In fondo, spendersi contro l’innalzamento nel massimo e nel minimo, delle pene dei reati di corruzione e di induzione indebita, per l’Anm è a costo zero. Il vero obiettivo del sindacato dei magistrati non è certo l’aumento delle pene, ma di avere la possibilità di mettere sotto inchiesta l’Italia intera, ad esempio utilizzando la procedibilità d’ufficio sul falso in bilancio. È del tutto legittimo, quindi, nutrire il forte sospetto che l’Anm, dopo aver piegato il Governo alla sua impostazione manettara sulla quasi totalità dei provvedimenti in materia di anticorruzione, perché non intende rinunciare al suo potere di condizionamento sulla classe politica e sull’Esecutivo, ora possa abbandonarsi ad una concessione meramente formale ad un garantismo di facciata? Quanto ai penalisti dell’Ucpi entusiasti per la posizione contro il populismo penale sempre a caccia di innalzamenti delle pene espressa dal Guardasigilli e dal presidente dell’Anm, farebbero bene a schivare i canti delle sirene. Poiché è comprensibile l’anelito ad utilizzare le regole della politica per attribuirsi ed irrobustire un sempre maggior ruolo di confronto e contrattazione con il ministero della Giustizia, speculare a quello dell’Anm ed a lavorare su tempestività e capacità di penetrazione e comunicazione. I tempi sembrano maturi perché le proposte, le osservazioni, le confutazioni e gli atti espressi dalle Camere siano frutto di una precisa linea politica in grado di avere lo stesso peso delle posizioni del sindacato dei magistrati. Ma voler leggere (soprattutto nelle dichiarazioni di Sabelli) un segnale di svolta in senso garantista è illusorio. Quantomeno prematuro.

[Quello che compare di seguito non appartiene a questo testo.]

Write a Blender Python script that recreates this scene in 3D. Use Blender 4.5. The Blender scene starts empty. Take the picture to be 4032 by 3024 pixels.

In ogni caso, il primo banco di prova per comprendere se realmente “Qualcosa è cambiato”, sarà la riforma Gratteri–Davigo in occasione della quale è facile prevedere che l’Anm uscirà dai tatticismi, dall’approccio utilitaristico, di circostanza e dell’ammiccamento, a costo zero, mostrato alle Camere Penali e tornerà ad esibire il suo vero volto.